### [Data]
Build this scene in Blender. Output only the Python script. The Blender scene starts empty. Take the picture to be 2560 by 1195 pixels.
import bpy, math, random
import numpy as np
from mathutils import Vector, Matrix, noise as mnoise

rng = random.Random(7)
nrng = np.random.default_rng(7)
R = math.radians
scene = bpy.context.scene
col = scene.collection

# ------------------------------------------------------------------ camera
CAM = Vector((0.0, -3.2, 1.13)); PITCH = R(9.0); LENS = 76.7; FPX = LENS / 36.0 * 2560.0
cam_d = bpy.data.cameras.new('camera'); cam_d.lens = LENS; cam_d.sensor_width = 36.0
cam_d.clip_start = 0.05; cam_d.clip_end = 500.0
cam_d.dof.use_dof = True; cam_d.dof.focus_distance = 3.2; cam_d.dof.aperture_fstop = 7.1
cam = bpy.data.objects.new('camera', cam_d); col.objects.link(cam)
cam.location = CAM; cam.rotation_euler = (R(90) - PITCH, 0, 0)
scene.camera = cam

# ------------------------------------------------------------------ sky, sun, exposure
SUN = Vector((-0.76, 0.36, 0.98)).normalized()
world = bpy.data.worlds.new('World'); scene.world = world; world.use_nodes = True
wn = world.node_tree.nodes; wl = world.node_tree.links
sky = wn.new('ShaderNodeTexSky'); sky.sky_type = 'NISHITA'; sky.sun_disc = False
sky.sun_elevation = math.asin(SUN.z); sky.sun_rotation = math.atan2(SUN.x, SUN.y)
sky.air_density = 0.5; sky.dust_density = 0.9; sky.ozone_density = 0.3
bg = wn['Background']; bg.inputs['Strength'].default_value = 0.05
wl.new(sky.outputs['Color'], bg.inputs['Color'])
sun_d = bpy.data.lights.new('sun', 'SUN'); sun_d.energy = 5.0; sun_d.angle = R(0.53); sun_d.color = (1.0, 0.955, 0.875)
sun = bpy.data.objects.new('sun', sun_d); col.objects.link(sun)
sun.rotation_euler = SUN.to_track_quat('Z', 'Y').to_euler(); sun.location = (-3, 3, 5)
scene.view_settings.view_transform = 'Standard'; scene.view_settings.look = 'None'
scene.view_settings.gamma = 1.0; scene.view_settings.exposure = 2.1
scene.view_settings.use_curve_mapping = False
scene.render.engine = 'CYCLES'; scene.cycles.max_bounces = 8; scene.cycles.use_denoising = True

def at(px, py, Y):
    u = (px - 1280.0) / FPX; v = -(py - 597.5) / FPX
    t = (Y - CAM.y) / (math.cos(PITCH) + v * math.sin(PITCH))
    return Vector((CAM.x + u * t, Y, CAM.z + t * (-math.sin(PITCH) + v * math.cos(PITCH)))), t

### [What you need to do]
Set down, exactly as written, each line of the data from its opening line through the one containing "scene.camera = cam". Output nothing more.

### [Task answer]
Build this scene in Blender. Output only the Python script. The Blender scene starts empty. Take the picture to be 2560 by 1195 pixels.
import bpy, math, random
import numpy as np
from mathutils import Vector, Matrix, noise as mnoise

rng = random.Random(7)
nrng = np.random.default_rng(7)
R = math.radians
scene = bpy.context.scene
col = scene.collection

# ------------------------------------------------------------------ camera
CAM = Vector((0.0, -3.2, 1.13)); PITCH = R(9.0); LENS = 76.7; FPX = LENS / 36.0 * 2560.0
cam_d = bpy.data.cameras.new('camera'); cam_d.lens = LENS; cam_d.sensor_width = 36.0
cam_d.clip_start = 0.05; cam_d.clip_end = 500.0
cam_d.dof.use_dof = True; cam_d.dof.focus_distance = 3.2; cam_d.dof.aperture_fstop = 7.1
cam = bpy.data.objects.new('camera', cam_d); col.objects.link(cam)
cam.location = CAM; cam.rotation_euler = (R(90) - PITCH, 0, 0)
scene.camera = cam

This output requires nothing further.